Lamar Waldron says in
The Hidden History of the JFK Assassination that Ferrie was with Marcello at Churchill Farms on November 9-10. He says nothing about November 16 and does not say who was in attendance. Exhaustive searches on Google and specifically at the Ed Forum turned up no discussion whatsoever about the supposed Mahoney bombshell or who was or was not in attendance when Ferrie met with Marcello.
November 9-10 and 16-17 were both weekends (Saturday and Sunday), so the court was not in session. The 32-page HSCA report on Marcello does not mention Ferrie at all and mentions Gill only once (in relation to something that occurred in 1970). The HSCA report on Ferrie says he was at Churchill Farms both weekends, ostensibly working on trial strategy, but says nothing further.
Richard D. Mahoney is a respected JFK author (and former Arizona Secretary of State!) who endorses a two-gunman “crossfire” view of the JFKA without attempting to flesh out the conspiracy. Mahoney’s book
The Kennedy Brothers says only that “Marcello had spent that weekend [November 16-17] at Churchill Farms closeted [
closeted?] with Lee Harvey Oswald’s associate and Cuban exile activist David Ferrie [
Oswald’s associate?]. The source for this is
Mafia Kingfish by John H. Davis.
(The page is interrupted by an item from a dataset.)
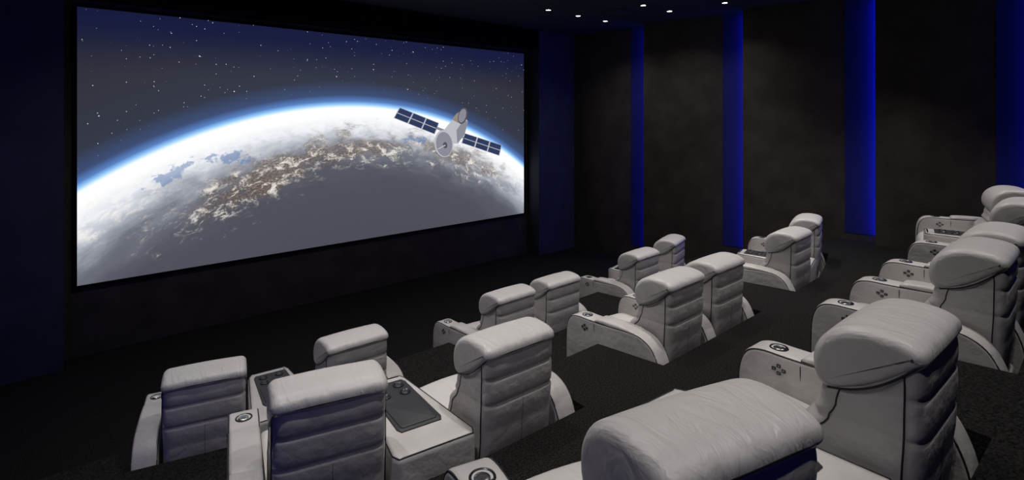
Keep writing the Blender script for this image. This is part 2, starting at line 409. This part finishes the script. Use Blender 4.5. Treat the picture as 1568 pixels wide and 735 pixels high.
solar((6.50,2.64),(7.47,2.37),(7.40,2.15),(6.42,2.45),'satellite_solar_panel_b')
def ellp(cx,cz,a,b,t,n=28): return [(cx+a*math.cos(k*2*math.pi/n)*math.cos(t)-b*math.sin(k*2*math.pi/n)*math.sin(t), cz+a*math.cos(k*2*math.pi/n)*math.sin(t)+b*math.sin(k*2*math.pi/n)*math.cos(t)) for k in range(n)]
flat('satellite_boom',[(5.82,2.73),(6.5,2.52),(6.5,2.56),(5.83,2.78)],-.003,E_G,scr)
flat('satellite_body',[(6.00,2.70),(6.16,2.86),(6.30,3.02),(6.42,3.08),(6.58,2.86),(6.50,2.62),(6.34,2.44),(6.12,2.44)],-.005,E_W,scr)
flat('satellite_body_shade',[(6.32,2.44),(6.50,2.62),(6.58,2.86),(6.48,2.90),(6.30,2.70)],-.006,E_G,scr)
flat('satellite_body_foil',[(6.20,2.90),(6.30,3.02),(6.42,3.08),(6.50,2.97),(6.34,2.84)],-.007,E_O,scr)
flat('satellite_antenna',ellp(6.45,2.98,.11,.17,-.4),-.008,E_D,scr)
flat('satellite_antenna_rim',ellp(6.44,2.98,.085,.14,-.4),-.009,E_G,scr)
flat('satellite_dish_rim',ellp(6.00,2.45,.21,.26,.25),-.010,E_W,scr)
flat('satellite_dish',ellp(6.01,2.44,.185,.235,.25),-.011,E_G,scr)
flat('satellite_dish_hub',ellp(6.03,2.42,.05,.06,.25),-.012,E_D,scr)
flat('satellite_dish_strut',[(6.03,2.43),(5.86,2.36),(5.87,2.345),(6.04,2.41)],-.013,E_W,scr)
for nm,b in (('trim_1',(.50,SX0,SZ0-.03,SZ1+.03)),('trim_2',(SX1,8.15,SZ0-.03,SZ1+.03)),('trim_3',(SX0,SX1,SZ0-.03,SZ0)),('trim_4',(SX0,SX1,SZ1,SZ1+.03))):
    box(nm,b[0],b[1],SY-.002,SY+.03,b[2],b[3],TRIM)

# ---------------------------------------------------------------- ceiling fittings
LAMP=simple('downlight_lens',(1,1,1),.4,0,(1,.97,.92),12)
def spot(x,y,z,e,ang,blend,size,col):
    l=bpy.data.lights.new('downlight_spot','SPOT'); l.energy=e; l.spot_size=math.radians(ang); l.spot_blend=blend; l.shadow_soft_size=size; l.color=col
    o=bpy.data.objects.new('downlight_spot',l); S.collection.objects.link(o); o.location=(x,y,z); return o
def downlight(x,y,e=0,ang=88):
    mb=MB(); lathe(mb,[(.06,0),(.06,-.006),(.046,-.008),(.044,-.003)],(0,0,0),1,20); lathe(mb,[(.040,-.005),(.036,-.007)],(0,0,0),0,20)
    o=bpy.data.objects.new('ceiling_downlight',mb.mesh('downlight',[LAMP,TRIM])); S.collection.objects.link(o); o.location=(x,y,CZ)
    if e: spot(x,y,CZ-.03,e,ang,1,.05,(1,.965,.935))
for x,y,e in ((6.77,6.55,0),(7.57,6.57,0),(8.37,6.58,45),(7.65,5.23,0),(8.41,5.21,40),(8.45,4.23,35),(.9,6.55,50),(2.6,6.55,50),(4.4,6.55,50)): downlight(x,y,e,125)
for y,e in ((3.95,165),(2.05,150),(.15,92)):
    for x in (.9,2.6,4.4,6.2,7.9): downlight(x,y,e*(.8 if x<1 else 1))
gr=box('ceiling_vent',7.55,8.05,5.65,6.0,CZ-.02,CZ,simple('vent_grey',(.03,.03,.035),.6))

w=bpy.data.worlds.new('world'); S.world=w; w.use_nodes=True; w.node_tree.nodes['Background'].inputs[0].default_value=(.02,.03,.06,1); w.node_tree.nodes['Background'].inputs[1].default_value=.2

cd=bpy.data.cameras.new('camera'); cam=bpy.data.objects.new('camera',cd); S.collection.objects.link(cam); S.camera=cam
cam.location=(0,0,2.97); cam.rotation_euler=(math.radians(90),0,math.radians(-42.14))
K=1.0; XC,YC=784,367.5
cd.sensor_width=36; cd.lens=36*837/1568*K; cd.shift_x=(XC-784)/1568*K; cd.shift_y=(178-YC)/1568*K; cd.clip_start=.05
Mahoney says the HSCA “reached a similar conclusion about Marcello’s and Ferrie’s weekend together” (
what conclusion, apart from the fact they were together?). The only other thing he says is “Strangely, Marcello’s attorneys were not present” – for which he cites no source. There is no explicit suggestion that Ferrie and Marcello were hatching JFKA plans.
You can read Mahoney’s latest (March 2026) conspiratorial effort, “Will we ever get the truth about the JFK assassination?”, here:
https://journals.econsciences.com/index.php/JSAS/article/download/2721/3469/8949. There is a fair amount about Ferrie in connection with his book but, alas, nothing about being “closeted” with Marcello to hatch JFKA plans.
So is this a busted factoid? Eh, maybe, maybe not. The fact is, Marcello was in the middle of a criminal trial. Ferrie was the investigator for Marcello’s prominent attorney, who said he worked closely with Ferrie on trial strategy. Ferrie may have had a pilot relationship with Marcello dating back to 1961 (according to the HSCA), so perhaps the invitation was partly social. Churchill Farms was a huge estate used for lots of purposes. We don’t really know who was present when Ferrie met with Marcello; Mahoney cites no source for his claim that “Marcello’s attorneys were not present.” Ferrie is such a strange and mysterious figure, and Marcello figures so prominently in any Mafia-did-it JFKA scenario, that I would “never say never” – but to call it a "correct and logical" conclusion that Ferrie and Marcello were "finalizing some of the details" of the JFKA seems exceedingly far-fetched - albeit entirely MTG-like - to me; moreover, the conclusion is MTG's, not Mahoney's.
You just can't trust this MTG character. Someday the light bulb will go on for even the most trusting of you.